2. The Buckeyes have been resilient

Braxton Miller was injured 10 days before the season. The disastrous Virginia Tech loss came in the season's second game. Ohio State was rolling early at Penn State before going flat and having to survive in double overtime. The Buckeyes trailed early at Michigan State. They trailed Alabama 21-6.

Along the way, a team that's still heavy on young talent and was replacing a quarterback and four offensive linemen from last year found its legs and a confidence that carried it through a later round of adversity. Meyer has called the late October win at Penn State the turning point, and two weeks later Ohio State won at Michigan State. Without that Michigan State game becoming an impressive win, there is no College Football Playoff.

3. The defense has matured nicely

Last year's Buckeyes were burdened by the win streak and ultimately sunk by defensive failures. This year, sophomores Joey Bosa, Darron Lee and Vonn Bell have made splash plays and been consistently productive for a defense that's also gotten contributions from veterans Michael Bennett, Joshua Perry, Adolphus Washington and Doran Grant.

Ohio State's defense is fast, solid up front and deep enough in the back to keep up with pass offenses -- though it hasn't seen one like Oregon -- but the biggest improvements have come in fundamentals. Fewer missed tackles and more hits on opposing quarterbacks make life easier on everyone, and timely turnovers have been a product of the improved fundamentals and faster front.

4. Old and new

The second-year players have made quite a splash, but the seniors have played key roles, too. Devin Smith has never been better.
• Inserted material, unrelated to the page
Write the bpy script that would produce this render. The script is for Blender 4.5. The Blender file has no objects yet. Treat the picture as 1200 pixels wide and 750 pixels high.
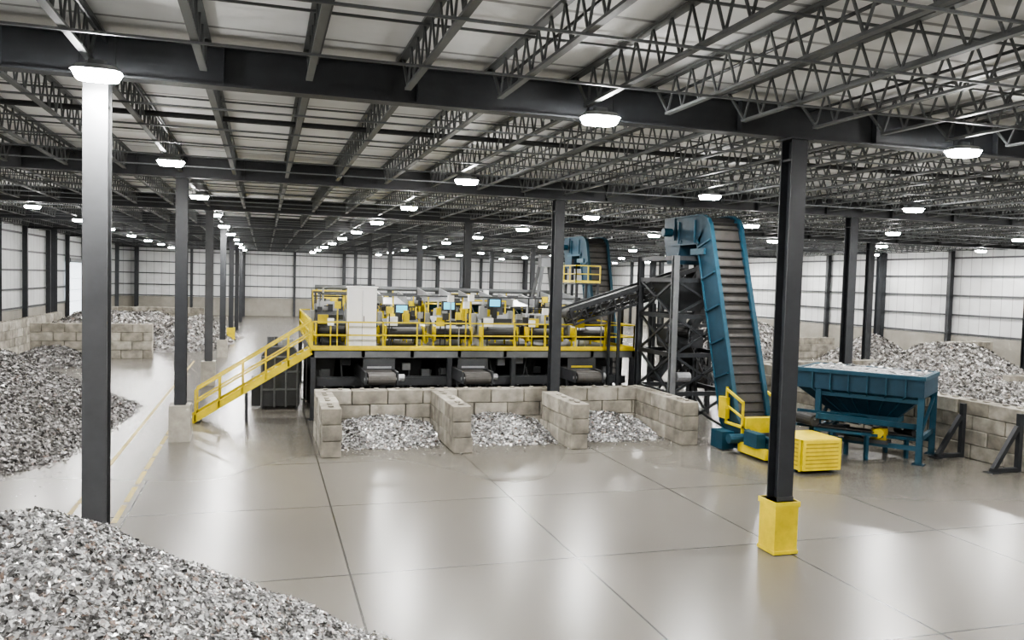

Urban Meyer said Evan Spencer might be the team's MVP. Steve Miller made very few splash plays in four years, then returned an interception for a touchdown vs. Alabama. Darryl Baldwin came to Ohio State as a defensive end and now starts at right tackle.

Players have bought in -- coaches love to say that but love it more when it happens -- and the really talented younger players like Bosa, Lee, Bell and Ezekiel Elliott have arrived. Maybe the best is yet to come from Ohio State considering the young guys already becoming stars and the others waiting in the wings, but Ohio State wouldn't be anywhere near Dallas this weekend if it wasn't for Meyer's recruiting classes developing and the program's veterans delivering at various (and multiple) big moments.

5. Urban F. Meyer

That's his middle initial. Really. Meyer came to Ohio State with high expectations and higher goals, and for as fast as the fast track he put the program on with a 24-0 start was, everything is now faster with the Buckeyes playing for the national title before Meyer thought they would. Win or lose Monday, these last three months have changed everything about Ohio State's program -- standards, expectations, perceptions -- and everything has Meyer's stamp on it.

Different challenges and questions lie ahead, the SEC isn't exactly dead yet and Meyer wants to play for lots of titles, not just one, but his visions of an SEC-like defensive front complementing a tempo offense and having speed across the roster are close to coming to fruition. Meyer is demanding and has been relentless, and he's going to stay on the pedal. Maybe the best is yet to come -- and maybe Meyer is a few days from raising the big trophy. Both seem possible.